Withholding is the income an employer takes out of an employee’s paycheck and remits to the federal, state, and/or local government. It is calculated based on the amount of income earned, the taxpayer’s filing status, the number of allowances claimed, and any additional amount the employee requests.


What Is the Purpose of a Windfall Profits Tax?

In most jurisdictions, withholding happens in the context of wage income. Rather than forcing a taxpayer or business to pay the entirety of their tax liability to the federal, state, or local government at a single point in time, businesses withhold or “keep back” a small portion of income to be given to the government throughout the year. More often than not, this reduces additional taxes owed at filing. Ideally, income tax withholding matches income tax liability when filing the income tax return.

How Much Income Does Each Employer Withhold and for What Reasons?

First, employers withhold a small portion of wages for personal income taxes, which is then sent to the IRS. Any personal tax not already remitted is paid in April when employees file their annual taxes. Second, employees withhold wages to pay the employee-side of payroll taxes. Third, employers will usually withhold income to pay state or local income taxes, if applicable. For example, Texas has no income tax, but the District of Columbia does. Employers in Texas would not withhold income for state income tax purposes, but DC employers would.

History

Precedent for withholding taxes dates to the American Civil War. To raise revenue for the war effort, Congress passed the Revenue Act of 1862, which created the nation’s first progressive income tax and allowed the newly created office of the Commissioner of the Revenue to withhold taxes owed by federal workers. This withholding was done at the source to ensure timely collection and would last until 1864, when the act was revised to exempt all federal salaries from taxation. The income tax law would be repealed entirely in 1872, and a replacement introduced in 1894, which would subsequently be found unconstitutional.

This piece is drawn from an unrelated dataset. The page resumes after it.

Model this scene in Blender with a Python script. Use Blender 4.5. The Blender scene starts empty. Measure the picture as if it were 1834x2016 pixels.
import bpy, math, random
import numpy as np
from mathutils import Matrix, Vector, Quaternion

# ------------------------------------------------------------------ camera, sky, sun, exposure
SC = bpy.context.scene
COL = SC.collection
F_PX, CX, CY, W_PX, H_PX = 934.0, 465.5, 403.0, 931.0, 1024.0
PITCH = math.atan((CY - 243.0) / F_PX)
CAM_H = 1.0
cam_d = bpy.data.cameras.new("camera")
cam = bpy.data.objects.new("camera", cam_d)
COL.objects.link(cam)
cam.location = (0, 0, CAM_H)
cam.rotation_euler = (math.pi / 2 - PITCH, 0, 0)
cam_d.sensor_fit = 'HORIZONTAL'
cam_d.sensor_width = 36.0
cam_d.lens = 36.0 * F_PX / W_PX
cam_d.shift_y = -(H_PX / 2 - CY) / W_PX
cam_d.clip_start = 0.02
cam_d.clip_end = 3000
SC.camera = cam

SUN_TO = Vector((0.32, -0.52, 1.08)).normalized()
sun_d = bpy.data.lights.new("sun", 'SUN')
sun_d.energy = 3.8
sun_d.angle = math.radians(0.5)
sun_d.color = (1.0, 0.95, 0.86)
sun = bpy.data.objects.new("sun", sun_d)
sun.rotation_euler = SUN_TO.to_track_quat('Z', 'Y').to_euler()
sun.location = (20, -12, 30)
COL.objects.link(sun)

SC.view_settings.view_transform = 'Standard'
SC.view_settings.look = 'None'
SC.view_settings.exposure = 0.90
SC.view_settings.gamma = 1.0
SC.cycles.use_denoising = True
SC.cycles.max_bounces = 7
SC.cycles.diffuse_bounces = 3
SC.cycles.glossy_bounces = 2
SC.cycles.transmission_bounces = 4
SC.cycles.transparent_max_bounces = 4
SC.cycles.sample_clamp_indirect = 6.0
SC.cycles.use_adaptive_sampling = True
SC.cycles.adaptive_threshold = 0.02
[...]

Following the ratification of the 16th Amendment, Congress passed the Revenue Act of 1913, reestablishing the federal income tax and allowing for tax withholding.

Fast forward to World War II, and Congress passed the Current Tax Payments Act in 1943, which required employers to withhold federal income taxes from workers’ paychecks and remit them as tax payments to the government. Since then, the tax withholding system has remained in effect, enabling the federal government to collect revenue quickly to fund various programs.